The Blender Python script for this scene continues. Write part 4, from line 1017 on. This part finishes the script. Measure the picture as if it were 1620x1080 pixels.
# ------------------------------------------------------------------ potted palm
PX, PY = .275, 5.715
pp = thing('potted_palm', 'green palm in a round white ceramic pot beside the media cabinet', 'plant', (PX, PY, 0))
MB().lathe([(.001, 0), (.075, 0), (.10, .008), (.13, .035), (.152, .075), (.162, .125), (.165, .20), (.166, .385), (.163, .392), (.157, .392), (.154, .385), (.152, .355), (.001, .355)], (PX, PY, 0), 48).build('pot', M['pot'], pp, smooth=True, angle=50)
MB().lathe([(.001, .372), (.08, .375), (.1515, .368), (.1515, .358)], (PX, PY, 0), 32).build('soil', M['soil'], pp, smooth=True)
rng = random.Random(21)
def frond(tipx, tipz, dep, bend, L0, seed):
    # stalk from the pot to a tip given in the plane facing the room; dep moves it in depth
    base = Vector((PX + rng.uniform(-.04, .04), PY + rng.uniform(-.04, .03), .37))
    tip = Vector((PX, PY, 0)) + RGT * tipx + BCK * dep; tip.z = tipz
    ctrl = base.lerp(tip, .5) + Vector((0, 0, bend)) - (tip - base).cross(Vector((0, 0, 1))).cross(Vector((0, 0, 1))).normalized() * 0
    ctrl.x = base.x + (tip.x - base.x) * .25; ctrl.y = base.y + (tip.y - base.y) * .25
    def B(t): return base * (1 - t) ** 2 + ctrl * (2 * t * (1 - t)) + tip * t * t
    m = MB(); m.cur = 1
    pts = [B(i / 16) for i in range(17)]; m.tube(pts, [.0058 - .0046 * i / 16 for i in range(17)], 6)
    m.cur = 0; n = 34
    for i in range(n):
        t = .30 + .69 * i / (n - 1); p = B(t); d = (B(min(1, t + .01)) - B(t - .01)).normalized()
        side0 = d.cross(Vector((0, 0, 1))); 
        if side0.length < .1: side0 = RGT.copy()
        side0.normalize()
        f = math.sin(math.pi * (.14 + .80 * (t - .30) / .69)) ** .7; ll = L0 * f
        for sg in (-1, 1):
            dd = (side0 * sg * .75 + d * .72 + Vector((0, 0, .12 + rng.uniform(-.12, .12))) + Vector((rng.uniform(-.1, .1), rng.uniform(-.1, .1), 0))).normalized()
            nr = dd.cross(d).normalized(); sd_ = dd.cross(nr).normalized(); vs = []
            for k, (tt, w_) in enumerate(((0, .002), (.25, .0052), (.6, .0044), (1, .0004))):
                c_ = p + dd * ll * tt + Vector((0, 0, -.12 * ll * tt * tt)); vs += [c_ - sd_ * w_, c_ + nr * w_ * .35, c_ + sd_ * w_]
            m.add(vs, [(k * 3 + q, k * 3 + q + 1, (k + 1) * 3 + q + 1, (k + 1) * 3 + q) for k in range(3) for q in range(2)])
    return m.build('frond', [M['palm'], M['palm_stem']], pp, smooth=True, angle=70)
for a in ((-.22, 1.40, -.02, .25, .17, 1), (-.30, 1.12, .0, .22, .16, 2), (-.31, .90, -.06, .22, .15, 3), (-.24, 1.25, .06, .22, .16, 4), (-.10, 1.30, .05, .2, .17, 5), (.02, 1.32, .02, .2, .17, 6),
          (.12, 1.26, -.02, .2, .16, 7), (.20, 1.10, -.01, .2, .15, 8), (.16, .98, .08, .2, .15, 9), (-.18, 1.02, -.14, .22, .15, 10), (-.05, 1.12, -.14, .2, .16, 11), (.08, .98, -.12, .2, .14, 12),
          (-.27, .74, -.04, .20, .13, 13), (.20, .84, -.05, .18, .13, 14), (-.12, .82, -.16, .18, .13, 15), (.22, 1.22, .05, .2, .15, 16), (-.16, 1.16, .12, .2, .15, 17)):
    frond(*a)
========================
Short exercise — Extract all of the data shown above without alteration.

Result —
The Blender Python script for this scene continues. Write part 4, from line 1017 on. This part finishes the script. Measure the picture as if it were 1620x1080 pixels.
# ------------------------------------------------------------------ potted palm
PX, PY = .275, 5.715
pp = thing('potted_palm', 'green palm in a round white ceramic pot beside the media cabinet', 'plant', (PX, PY, 0))
MB().lathe([(.001, 0), (.075, 0), (.10, .008), (.13, .035), (.152, .075), (.162, .125), (.165, .20), (.166, .385), (.163, .392), (.157, .392), (.154, .385), (.152, .355), (.001, .355)], (PX, PY, 0), 48).build('pot', M['pot'], pp, smooth=True, angle=50)
MB().lathe([(.001, .372), (.08, .375), (.1515, .368), (.1515, .358)], (PX, PY, 0), 32).build('soil', M['soil'], pp, smooth=True)
rng = random.Random(21)
def frond(tipx, tipz, dep, bend, L0, seed):
    # stalk from the pot to a tip given in the plane facing the room; dep moves it in depth
    base = Vector((PX + rng.uniform(-.04, .04), PY + rng.uniform(-.04, .03), .37))
    tip = Vector((PX, PY, 0)) + RGT * tipx + BCK * dep; tip.z = tipz
    ctrl = base.lerp(tip, .5) + Vector((0, 0, bend)) - (tip - base).cross(Vector((0, 0, 1))).cross(Vector((0, 0, 1))).normalized() * 0
    ctrl.x = base.x + (tip.x - base.x) * .25; ctrl.y = base.y + (tip.y - base.y) * .25
    def B(t): return base * (1 - t) ** 2 + ctrl * (2 * t * (1 - t)) + tip * t * t
    m = MB(); m.cur = 1
    pts = [B(i / 16) for i in range(17)]; m.tube(pts, [.0058 - .0046 * i / 16 for i in range(17)], 6)
    m.cur = 0; n = 34
    for i in range(n):
        t = .30 + .69 * i / (n - 1); p = B(t); d = (B(min(1, t + .01)) - B(t - .01)).normalized()
        side0 = d.cross(Vector((0, 0, 1))); 
        if side0.length < .1: side0 = RGT.copy()
        side0.normalize()
        f = math.sin(math.pi * (.14 + .80 * (t - .30) / .69)) ** .7; ll = L0 * f
        for sg in (-1, 1):
            dd = (side0 * sg * .75 + d * .72 + Vector((0, 0, .12 + rng.uniform(-.12, .12))) + Vector((rng.uniform(-.1, .1), rng.uniform(-.1, .1), 0))).normalized()
            nr = dd.cross(d).normalized(); sd_ = dd.cross(nr).normalized(); vs = []
            for k, (tt, w_) in enumerate(((0, .002), (.25, .0052), (.6, .0044), (1, .0004))):
                c_ = p + dd * ll * tt + Vector((0, 0, -.12 * ll * tt * tt)); vs += [c_ - sd_ * w_, c_ + nr * w_ * .35, c_ + sd_ * w_]
            m.add(vs, [(k * 3 + q, k * 3 + q + 1, (k + 1) * 3 + q + 1, (k + 1) * 3 + q) for k in range(3) for q in range(2)])
    return m.build('frond', [M['palm'], M['palm_stem']], pp, smooth=True, angle=70)
for a in ((-.22, 1.40, -.02, .25, .17, 1), (-.30, 1.12, .0, .22, .16, 2), (-.31, .90, -.06, .22, .15, 3), (-.24, 1.25, .06, .22, .16, 4), (-.10, 1.30, .05, .2, .17, 5), (.02, 1.32, .02, .2, .17, 6),
          (.12, 1.26, -.02, .2, .16, 7), (.20, 1.10, -.01, .2, .15, 8), (.16, .98, .08, .2, .15, 9), (-.18, 1.02, -.14, .22, .15, 10), (-.05, 1.12, -.14, .2, .16, 11), (.08, .98, -.12, .2, .14, 12),
          (-.27, .74, -.04, .20, .13, 13), (.20, .84, -.05, .18, .13, 14), (-.12, .82, -.16, .18, .13, 15), (.22, 1.22, .05, .2, .15, 16), (-.16, 1.16, .12, .2, .15, 17)):
    frond(*a)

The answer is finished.